- STATED GOAL -
Beginning with the first line, set down every line through the one containing "COL = scn.collection", exactly as it appears, but not the pictures.

- GIVEN DATA -
· · · ·

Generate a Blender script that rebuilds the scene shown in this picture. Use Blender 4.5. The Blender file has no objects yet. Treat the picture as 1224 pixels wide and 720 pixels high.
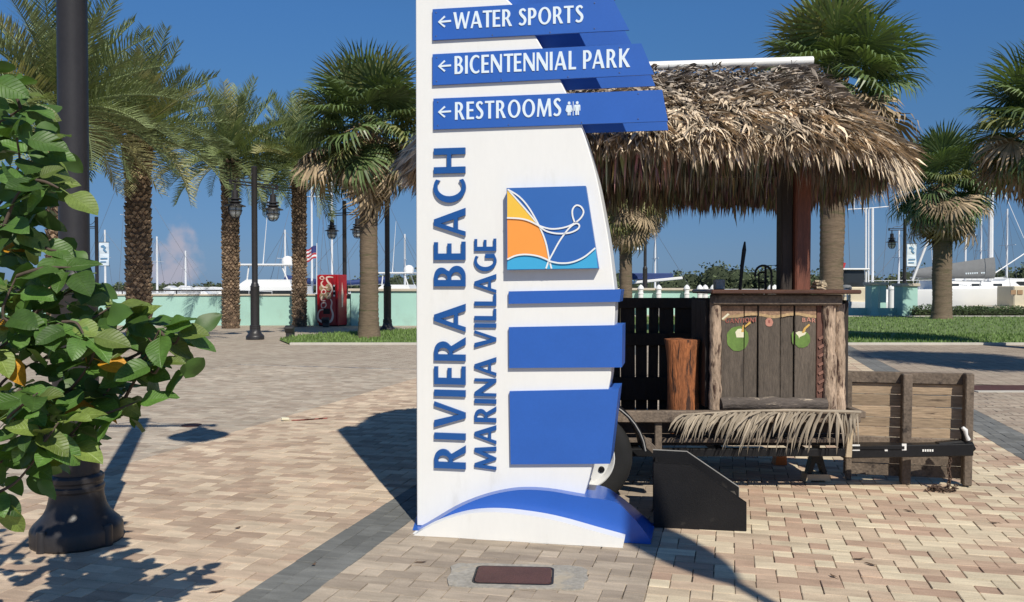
import bpy, bmesh, math, random
from mathutils import Vector, Matrix, Euler, Quaternion, noise
from mathutils.geometry import tessellate_polygon
random.seed(7)
R = random.random
U = random.uniform
PI = math.pi
rad = math.radians
scn = bpy.context.scene
COL = scn.collection

# ------------------------------------------------------------------ camera, sky, sun, exposure
FP = 1000.0            # focal length in photo pixels (photo 1224 wide)
CAMH = 1.5
PITCH = math.atan(19 / FP)
cam = bpy.data.cameras.new("camera")
cam.sensor_width = 36
cam.lens = 36 * FP / 1224
cam.clip_start = 0.05
cam.clip_end = 6000
camo = bpy.data.objects.new("camera", cam)
camo.location = (0, 0, CAMH)
camo.rotation_euler = (PI / 2 - PITCH, 0, 0)
COL.objects.link(camo)
scn.camera = camo

SUN_EL = rad(45)
SUN_TO = Vector((0.335, -0.942, 0)).normalized()          # horizontal direction towards the sun
world = bpy.data.worlds.new("World")
scn.world = world
world.use_nodes = True
wn = world.node_tree
wn.nodes.clear()
w_out = wn.nodes.new("ShaderNodeOutputWorld")
w_bg = wn.nodes.new("ShaderNodeBackground")
w_bg.inputs[1].default_value = 0.091
sky = wn.nodes.new("ShaderNodeTexSky")
sky.sky_type = 'NISHITA'
sky.sun_disc = False
sky.sun_elevation = SUN_EL
sky.sun_rotation = math.atan2(SUN_TO.x, SUN_TO.y)
sky.altitude = 0
sky.air_density = 1.0
sky.dust_density = 0.0
sky.ozone_density = 6.0
# a few small hazy clouds low over the water, the one in view north-west of the camera
w_tc = wn.nodes.new("ShaderNodeTexCoord")
def wnode(t, **kw):
    n = wn.nodes.new(t)
    for k, v in kw.items():
        setattr(n, k, v)
    return n
cloud_mask = None
for (px, py, rx, rz) in ((208, 318, .036, .030), (217, 291, .017, .022)):
    d = Vector(((px - 612) / FP, 1.0, (341 - py) / FP)).normalized()
    sub = wnode("ShaderNodeVectorMath", operation='SUBTRACT')
    sub.inputs[1].default_value = d
    wn.links.new(w_tc.outputs['Generated'], sub.inputs[0])
    scl = wnode("ShaderNodeVectorMath", operation='MULTIPLY')
    scl.inputs[1].default_value = (1 / rx, 1 / rx, 1 / rz)
    wn.links.new(sub.outputs[0], scl.inputs[0])
    ln = wnode("ShaderNodeVectorMath", operation='LENGTH')
    wn.links.new(scl.outputs[0], ln.inputs[0])
    inv = wnode("ShaderNodeMath", operation='SUBTRACT')
    inv.inputs[0].default_value = 1.0
    wn.links.new(ln.outputs['Value'], inv.inputs[1])
    if cloud_mask is None:
        cloud_mask = inv
    else:
        mx = wnode("ShaderNodeMath", operation='MAXIMUM')
        wn.links.new(cloud_mask.outputs[0], mx.inputs[0])
        wn.links.new(inv.outputs[0], mx.inputs[1])
        cloud_mask = mx
w_ns = wnode("ShaderNodeTexNoise")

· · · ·

- ANSWER FOR THE TASK -
Generate a Blender script that rebuilds the scene shown in this picture. Use Blender 4.5. The Blender file has no objects yet. Treat the picture as 1224 pixels wide and 720 pixels high.
import bpy, bmesh, math, random
from mathutils import Vector, Matrix, Euler, Quaternion, noise
from mathutils.geometry import tessellate_polygon
random.seed(7)
R = random.random
U = random.uniform
PI = math.pi
rad = math.radians
scn = bpy.context.scene
COL = scn.collection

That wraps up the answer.